There is a catwalk that surrounds the puzzle area that Link can walk on to navigate around. I figured that if I could get the ball onto the catwalk, I could just roll it down to the bottom and bypass the puzzle entirely. Was that the solution all along, or did I cheat the system? The Legend of Zelda: Breath of the Wild makes it to where the answer to that question doesn't matter. I didn't have to glitch my way through the puzzle, the openness of the game to let me use its physics system to my desire made it to where bypassing the puzzle was a valid way of solving it.

Nuclear Physics

Other shrine challenges user Breath of the Wild's physics in a different way. Several challenges presented themselves using the gyroscope function of the Wii U or Nintendo Switch. Here you had to navigate a ball through a maze by tilting the controller. After several attempts to make it through the "right way," and having the ball fall off the platform before I could get it to its destination, I thought that maybe I could just bounce it over the small walls of the maze.

This is where Breath of the Wild truly excels as an emergent experience. I was able to bounce the ball right over the maze, without invisible walls or out-of-bounds resets trying to stop me. This interaction with the game world extends to the rest of the game as well. While some titles make features like using the environment against your enemies a forgettable gimmick, Zelda: Breath of the Wild makes this type of combat a viable alternative to using standard weapons. If you so choose, you can make extensive use of fire, logs, boulders, and even lightning strikes to give Link an advantage over his enemies.

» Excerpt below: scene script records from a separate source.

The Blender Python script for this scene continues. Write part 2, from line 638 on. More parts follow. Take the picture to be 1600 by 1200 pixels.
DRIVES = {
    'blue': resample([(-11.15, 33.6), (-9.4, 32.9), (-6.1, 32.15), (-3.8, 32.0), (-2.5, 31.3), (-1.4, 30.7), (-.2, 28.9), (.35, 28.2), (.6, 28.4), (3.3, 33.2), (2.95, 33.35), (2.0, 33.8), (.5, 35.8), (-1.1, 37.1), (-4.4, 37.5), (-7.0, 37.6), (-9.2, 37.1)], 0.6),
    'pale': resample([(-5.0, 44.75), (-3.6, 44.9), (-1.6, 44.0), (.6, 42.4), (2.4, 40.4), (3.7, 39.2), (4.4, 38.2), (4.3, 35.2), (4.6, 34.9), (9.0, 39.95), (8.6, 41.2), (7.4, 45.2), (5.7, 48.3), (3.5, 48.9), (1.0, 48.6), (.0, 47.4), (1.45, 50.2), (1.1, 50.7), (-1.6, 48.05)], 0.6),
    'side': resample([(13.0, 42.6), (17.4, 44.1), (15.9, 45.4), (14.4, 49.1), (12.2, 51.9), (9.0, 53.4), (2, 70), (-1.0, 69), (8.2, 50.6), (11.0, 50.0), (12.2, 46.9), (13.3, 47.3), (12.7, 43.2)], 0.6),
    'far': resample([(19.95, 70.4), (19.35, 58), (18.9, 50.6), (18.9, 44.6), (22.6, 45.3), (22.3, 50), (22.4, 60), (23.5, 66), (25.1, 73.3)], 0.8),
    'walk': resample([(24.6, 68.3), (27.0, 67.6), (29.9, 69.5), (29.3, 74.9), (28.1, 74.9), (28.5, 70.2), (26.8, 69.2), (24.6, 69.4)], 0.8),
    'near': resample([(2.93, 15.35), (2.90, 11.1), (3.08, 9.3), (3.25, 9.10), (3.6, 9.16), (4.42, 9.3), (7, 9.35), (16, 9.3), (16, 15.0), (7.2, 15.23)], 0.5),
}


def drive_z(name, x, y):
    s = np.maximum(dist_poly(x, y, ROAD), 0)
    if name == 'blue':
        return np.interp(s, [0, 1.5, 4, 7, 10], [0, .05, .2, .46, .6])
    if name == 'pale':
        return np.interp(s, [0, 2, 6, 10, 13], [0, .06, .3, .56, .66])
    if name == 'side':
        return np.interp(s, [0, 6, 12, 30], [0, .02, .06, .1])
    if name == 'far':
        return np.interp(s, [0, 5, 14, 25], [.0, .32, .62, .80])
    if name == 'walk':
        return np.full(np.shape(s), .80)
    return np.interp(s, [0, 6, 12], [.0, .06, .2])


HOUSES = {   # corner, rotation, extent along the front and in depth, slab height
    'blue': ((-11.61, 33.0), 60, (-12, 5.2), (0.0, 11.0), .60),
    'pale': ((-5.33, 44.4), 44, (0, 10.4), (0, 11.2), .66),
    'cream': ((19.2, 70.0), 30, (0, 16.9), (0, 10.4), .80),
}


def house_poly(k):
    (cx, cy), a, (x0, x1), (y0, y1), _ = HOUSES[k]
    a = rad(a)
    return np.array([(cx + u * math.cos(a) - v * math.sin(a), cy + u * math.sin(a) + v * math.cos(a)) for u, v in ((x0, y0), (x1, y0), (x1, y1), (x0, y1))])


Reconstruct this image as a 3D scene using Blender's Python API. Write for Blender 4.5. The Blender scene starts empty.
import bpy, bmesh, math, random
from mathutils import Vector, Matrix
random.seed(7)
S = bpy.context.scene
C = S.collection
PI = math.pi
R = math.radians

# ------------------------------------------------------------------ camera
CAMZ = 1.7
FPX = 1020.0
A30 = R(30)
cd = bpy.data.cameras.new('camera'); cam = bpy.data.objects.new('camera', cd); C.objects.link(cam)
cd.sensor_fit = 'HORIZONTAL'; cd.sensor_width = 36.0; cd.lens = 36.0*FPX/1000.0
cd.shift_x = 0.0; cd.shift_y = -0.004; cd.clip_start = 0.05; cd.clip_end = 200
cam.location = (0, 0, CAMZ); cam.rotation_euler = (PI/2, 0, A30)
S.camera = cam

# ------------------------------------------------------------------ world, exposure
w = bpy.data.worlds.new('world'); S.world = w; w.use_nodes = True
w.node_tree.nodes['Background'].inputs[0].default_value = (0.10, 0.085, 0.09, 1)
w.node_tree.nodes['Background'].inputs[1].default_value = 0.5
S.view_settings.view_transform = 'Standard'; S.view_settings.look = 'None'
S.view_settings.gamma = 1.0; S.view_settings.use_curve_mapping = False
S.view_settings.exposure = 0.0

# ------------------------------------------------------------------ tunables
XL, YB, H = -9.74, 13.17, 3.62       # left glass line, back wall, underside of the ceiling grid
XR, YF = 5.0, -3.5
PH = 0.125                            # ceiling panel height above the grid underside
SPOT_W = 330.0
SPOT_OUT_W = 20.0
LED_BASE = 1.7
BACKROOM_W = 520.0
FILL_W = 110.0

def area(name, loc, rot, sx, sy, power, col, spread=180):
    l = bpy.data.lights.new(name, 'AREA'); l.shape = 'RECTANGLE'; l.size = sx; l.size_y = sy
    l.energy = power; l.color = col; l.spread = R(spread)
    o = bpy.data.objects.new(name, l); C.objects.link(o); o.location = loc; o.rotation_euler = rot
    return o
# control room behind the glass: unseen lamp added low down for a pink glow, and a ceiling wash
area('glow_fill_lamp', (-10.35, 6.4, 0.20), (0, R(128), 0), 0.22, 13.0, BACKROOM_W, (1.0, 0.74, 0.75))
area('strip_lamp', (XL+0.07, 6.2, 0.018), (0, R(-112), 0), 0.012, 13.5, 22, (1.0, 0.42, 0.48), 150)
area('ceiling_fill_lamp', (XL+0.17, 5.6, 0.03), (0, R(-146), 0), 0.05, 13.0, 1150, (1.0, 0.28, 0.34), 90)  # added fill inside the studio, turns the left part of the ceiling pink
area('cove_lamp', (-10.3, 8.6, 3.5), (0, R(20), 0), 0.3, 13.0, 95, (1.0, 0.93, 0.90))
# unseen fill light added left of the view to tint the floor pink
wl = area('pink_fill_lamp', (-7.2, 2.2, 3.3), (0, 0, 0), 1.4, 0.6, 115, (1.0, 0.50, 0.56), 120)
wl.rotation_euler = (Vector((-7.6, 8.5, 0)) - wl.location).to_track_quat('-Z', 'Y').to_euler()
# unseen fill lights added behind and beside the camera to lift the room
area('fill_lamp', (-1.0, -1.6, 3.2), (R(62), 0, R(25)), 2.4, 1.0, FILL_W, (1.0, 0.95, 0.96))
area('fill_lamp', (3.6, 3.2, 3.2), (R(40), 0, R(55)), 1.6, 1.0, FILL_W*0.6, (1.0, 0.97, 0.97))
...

This subtle interplay of game systems is so natural that it's possible to miss. You can unfortunately go the entire game with blinders on and not run into some of the cool possibilities that Breath of the World's open physics engine provides. The game is not tutorial heavy, and you might not discover that you can climb on a boat and use Magnesis to propel it forward by pushing on the mast with a metal object. You can also go without toying with the Octorok Balloons which allow you to send many in-game objects floating through the air. Do yourself a favor if you own the game and take the time to experiment and relish the vitality that the robust physics system brings to Hyrule.